Siempre me ha llamado la atención el valor simbólico de las despedidas. Constantemente
nos separamos de personas, de lugares, ponemos fin a situaciones. Pero la
despedida es algo solemne que reservamos para las separaciones importantes. No
me refiero al hasta mañana a los compañeros de trabajo o al hasta luego a la
familia. Hablo de algo que termina, sobre todo si termina para siempre. Los
adioses que son hasta nuncas, los deseos de suerte que no sabremos si se llegan
a cumplir.
Con todo, una despedida consciente es tranquilizadora: sabemos la
importancia de palabras y gestos y los cuidamos. Lo verdaderamente desgarrador
son las despedidas que se nos niegan, y que convierten en adiós miradas,
ademanes y frases triviales que jamás habríamos elegido para eso.
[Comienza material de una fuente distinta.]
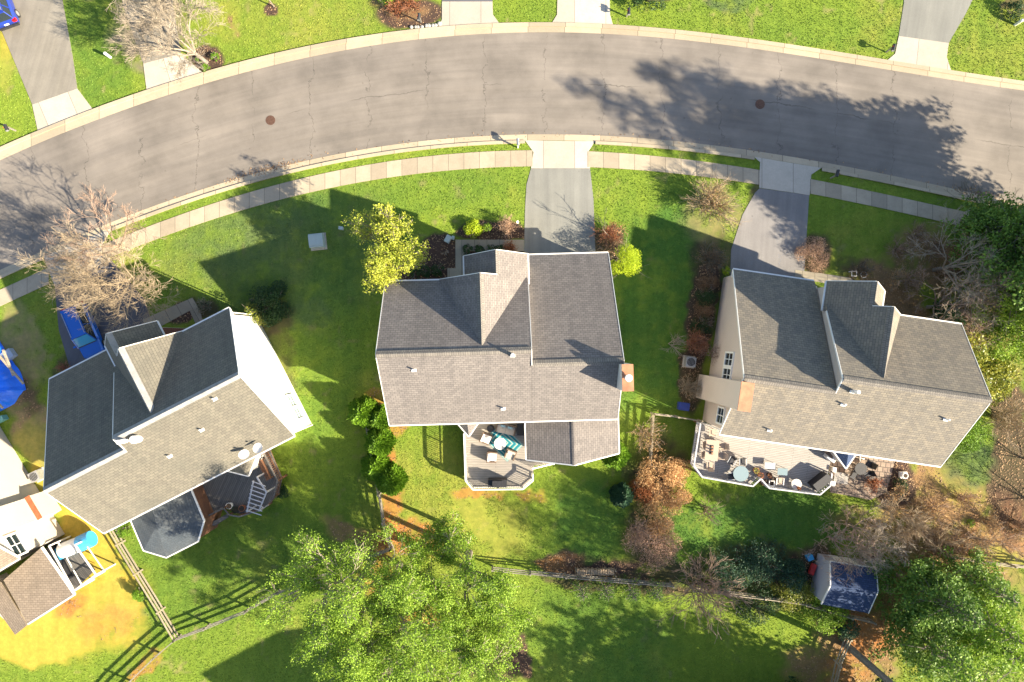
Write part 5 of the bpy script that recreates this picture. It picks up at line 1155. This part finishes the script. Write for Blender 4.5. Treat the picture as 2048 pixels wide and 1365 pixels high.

Muchas personas que pierden a un ser querido sienten remordimientos por no
haberle dicho nunca algo que ahora consideran esencial. De haber sabido que aquella
era la última ocasión de hacerlo, le habrían expresado eso de lo que jamás habían
considerado necesario hablar. Alguien desaparece y nos angustia preguntarnos si
sería consciente de nuestro aprecio, si se lo habríamos dejado lo bastante
claro. Recibimos la noticia de una muerte y nos asalta la terrible imagen de esa discusión o esa frialdad cuando estuvimos juntos por última vez. Y no hay consuelo.
Tengo la suerte de haber perdido a pocos seres queridos y la fortuna mayor aún
de no haber dejado por decirles nada importante. Pero no siempre será así. Y
como no quiero sufrir por las palabras guardadas, empezaré a entregárselas a
sus destinatarios sin esperar a esa mejor ocasión que nunca suele llegar.